Middle English borrowed the two terms in various spellings, meanings, and forms from Anglo-Norman, Middle French, and Old French.

The OED’s earliest English citation for “repair” to mean “go, proceed, set out, make one’s way” is from Sir Tristrem, a Middle English romance believed written sometime before 1300. Here’s an expanded version:

“Tristrem þouȝt repaire, / Hou so it euer be / To bide: ‘Þat cuntre will y se, / What auentour so be tide’ ” (“Tristrem thought to repair [to proceed], / Howsoever it might be / To abide [endure the giant Beliagog]: / ‘What country will I see, / What adventure so betide?’ ”).

The dictionary’s first example for “repair” used to mean “restore (a damaged, worn, or faulty object or structure) to good or proper condition” is from a Middle English translation of a Latin chronicle of world history:

“At þe repayrynge of Seynt Petres chirche, he wente to wiþ a mattok and opened first þe erþe” (“At the repairing of Saint Peter’s Church, he went forth with a mattock [an ax-like digging tool] and opened first the earth”). From Polychronicon, John Trevisa’s translation, dated sometime before 1387, of an earlier 14th-century work by Ranulf Higden.

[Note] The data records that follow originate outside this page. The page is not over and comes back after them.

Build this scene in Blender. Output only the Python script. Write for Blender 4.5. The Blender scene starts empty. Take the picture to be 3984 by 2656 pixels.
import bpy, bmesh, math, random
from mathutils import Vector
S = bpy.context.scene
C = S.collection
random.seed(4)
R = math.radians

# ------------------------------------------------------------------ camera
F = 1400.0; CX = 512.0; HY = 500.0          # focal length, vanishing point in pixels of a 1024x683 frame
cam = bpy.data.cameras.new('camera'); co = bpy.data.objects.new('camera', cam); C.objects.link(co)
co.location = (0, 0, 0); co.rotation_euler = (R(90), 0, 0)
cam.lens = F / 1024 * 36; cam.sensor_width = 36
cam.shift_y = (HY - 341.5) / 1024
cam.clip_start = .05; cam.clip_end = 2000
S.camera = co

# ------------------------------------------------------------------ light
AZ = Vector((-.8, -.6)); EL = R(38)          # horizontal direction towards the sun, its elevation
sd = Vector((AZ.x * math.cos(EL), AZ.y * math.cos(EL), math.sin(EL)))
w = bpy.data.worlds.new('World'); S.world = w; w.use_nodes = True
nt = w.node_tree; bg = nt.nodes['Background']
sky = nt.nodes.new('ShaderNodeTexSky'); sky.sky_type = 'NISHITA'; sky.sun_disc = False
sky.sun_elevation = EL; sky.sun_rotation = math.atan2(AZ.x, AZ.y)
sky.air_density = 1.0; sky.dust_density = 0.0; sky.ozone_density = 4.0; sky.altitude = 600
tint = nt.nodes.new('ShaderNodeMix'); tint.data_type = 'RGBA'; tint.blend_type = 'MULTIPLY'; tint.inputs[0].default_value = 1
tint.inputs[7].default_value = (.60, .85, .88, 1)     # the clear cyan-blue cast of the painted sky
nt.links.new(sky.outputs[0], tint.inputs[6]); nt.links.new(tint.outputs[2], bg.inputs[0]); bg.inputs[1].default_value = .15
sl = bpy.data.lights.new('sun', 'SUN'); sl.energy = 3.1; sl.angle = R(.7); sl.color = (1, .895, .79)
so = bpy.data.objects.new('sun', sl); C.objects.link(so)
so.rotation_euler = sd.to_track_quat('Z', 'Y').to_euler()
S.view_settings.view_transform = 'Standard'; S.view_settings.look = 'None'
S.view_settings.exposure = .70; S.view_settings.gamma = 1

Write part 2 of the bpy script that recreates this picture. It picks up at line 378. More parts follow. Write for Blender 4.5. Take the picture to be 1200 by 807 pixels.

Standard dictionaries now recognize both the fixing and going senses of “repair,” but the going sense (as in “Let us repair to the boudoir”) is now considered old- fashioned and sometimes used humorously.

Merriam-Webster online, for example, describes the use of “repair” to mean “go to (a place)” as “old-fashioned + formal,” and has this example: “After dinner, the guests repaired to the drawing room for coffee.”

The dictionary adds that the going sense is “sometimes used humorously,” and has this example: “Shall we repair to the coffee shop?”